Though on the exterior he might stand on jangle-songsmith common ground with folks such as Elliot Smith or Joe Henry, Davies is way too iconoclastic to ever get an Oscar nod or jam with the Jayhawks. Like so many of the great post-punk folks, he was damaged by Wire, and we aren’t just talking about copping riffs à la Elastica. He’s internalized the art, the style, the elliptical approach to both music and lyrics. But he arranges those elements in a timeless rock framework that would sound right at home on your shelf next to Abbey Road or Richard Thompson.

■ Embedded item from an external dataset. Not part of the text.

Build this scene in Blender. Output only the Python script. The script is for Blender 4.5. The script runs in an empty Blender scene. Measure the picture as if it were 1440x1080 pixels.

The instantly accessible music stays at arm’s length from standard formulas of verse-chorus-verse. His lyrics can convey a bit of a distance, too, an estrangement from the preprogrammed course of American culture. For instance, on "Palo Alto," he observes, "A feeling on the streets/that you see in magazines," in a place where the only recognizable landmark is the sun. It’s not all briskly strummed intensity, though. "Stars," for instance, has a dreamy love-struck giddiness that stumbles under a starlit sky that seems brand new. Davies' character sketches leave a lot of evocative blanks, even as he brilliantly fills his meter with choice couplets including, "Broke up with the only chemical I know/some chosen people make a line outside the disco." This, on the closing "Formulas," is anything but formulaic and, in the end, Davies’ skillful poetry and guitar pop triumph over the barbarians among us.